Wildlife that’s good for your garden

Wildlife that’s good for your garden

You’re not the only one who enjoys your garden. There’s a whole host of creatures living in it, helping to create a balanced ecosystem. Here are a few to look out for and some tips on encouraging wildlife in your garden.


These small, black-spotted red bugs eat huge amounts of aphids, the tiny green or black insects that infest new shoots in spring. A single ladybird can eat around 5000 aphids in its lifetime, so it’s no wonder gardeners love them! Ladybirds also eat pollen, so will love pollen-rich plants like

  • lavender
  • thyme
  • cosmos
  • yarrow

These will encourage ladybirds to lay their eggs in your garden, which helps to ensure a good population of future ladybirds.
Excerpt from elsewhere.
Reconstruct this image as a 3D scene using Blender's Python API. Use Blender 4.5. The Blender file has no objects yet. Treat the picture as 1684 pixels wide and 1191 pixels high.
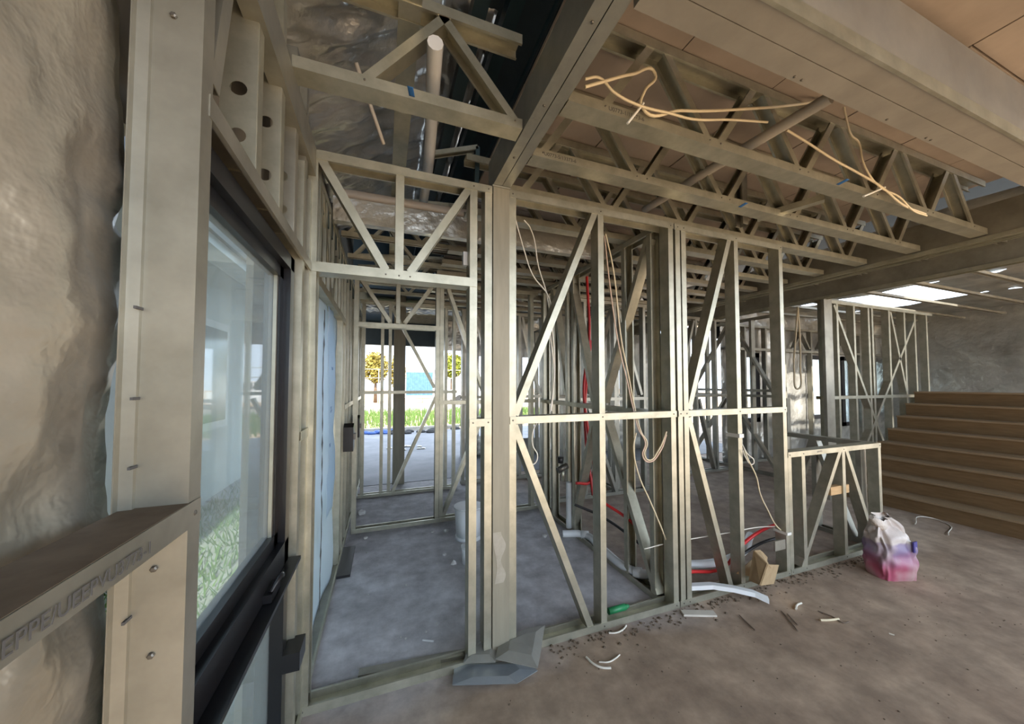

Bees and bumblebees are enormously important pollinators, vital for the health of our ecosystem, so the more we can do to help them, the better. One of the best things we can do as gardeners is to have at least one plant in flower in the garden in each season. As well as all the summer-flowering plants, you could plant ivy for the autumn, winter-flowering shrubs like Sarcococca and Mahonia, and crocuses for early spring flowers. Avoid using pesticides, as this can harm bees and other pollinators. 


Earthworms do wonderful things for the soil, consuming leaf litter and compost and working it into the soil, improving structure and nutrient levels. To help your earthworms, mulch your soil annually with compost or leaf mould. The worms will reward you by producing beautifully rich, crumbly soil that plants will thrive in. 


Birds add life and music to the garden with their song, and many birds are also great at pest control. Small birds like blue tits and sparrows eat aphids and other insects, and song thrushes will even eat snails, bashing them on rocks to break their shells. 

To encourage more birds into your garden, plant berry-bearing shrubs and trees like holly and hawthorn. These provide food in autumn and winter and shelter for nesting birds in spring and early summer. Put up a bird feeder in a sheltered spot, and keep it topped up to encourage more birds into your garden. 


Frogs do a fantastic job of keeping slugs and snails under control, and you don’t need a huge garden to make a pond for them. Even a large washing up bowl sunk into the ground, filled with rainwater, and planted with aquatic plants will attract wildlife over time. Place it in a position that gets several hours of sunlight, and make sure there’s a way for wildlife to get in and out safely by placing rocks or a ramp at one end. A log pile near your pond will also encourage amphibians to look for a safe place to overwinter.